Wednesday, February 6, 2013

Unlocking Your Phone is Now a Crime

If you live in the United States, starting Jan. 25, 2013, it is illegal to unlock your iPhone, or other cellphone, in most cases.

When people want to change phone companies without having to buy a new iPhone, many people "unlock" their iPhones. Unlocking refers to using software to modify the phone so it works with more than one phone carrier. Some phone companies will unlock phones under certain conditions, others are a bit less welcoming of this (after all, if you're locked to their network, the likelihood is that you'll stay their customer). As a result, some people unlock their phones on their own or pay other (non-phone) companies to do it for them.

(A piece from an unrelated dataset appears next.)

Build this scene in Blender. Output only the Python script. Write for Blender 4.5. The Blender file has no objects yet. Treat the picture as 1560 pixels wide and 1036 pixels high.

Thanks to the new ruling by the U.S. Library of Congress, though, this is no longer legal.

The Ruling
The Library of Congress has authority over the Digital Millennium Copyright Act (DMCA), a 1998 law designed to govern copyright issues in the digital age. Thanks to this authority, the Library of Congress provides exceptions to and interpretations of the law.
In Oct. 2012, the Library of Congress ruled on how the DMCA affects unlocking all cellphones, including the iPhone. That ruling, which starts on page 16 of the linked PDF, went into effect on Jan. 25, 2013. It says that, because there are a number of phones that users can buy unlocked right out of the box (instead of having to unlock them with software), unlocking cellphones is now a violation of the DMCA and is illegal.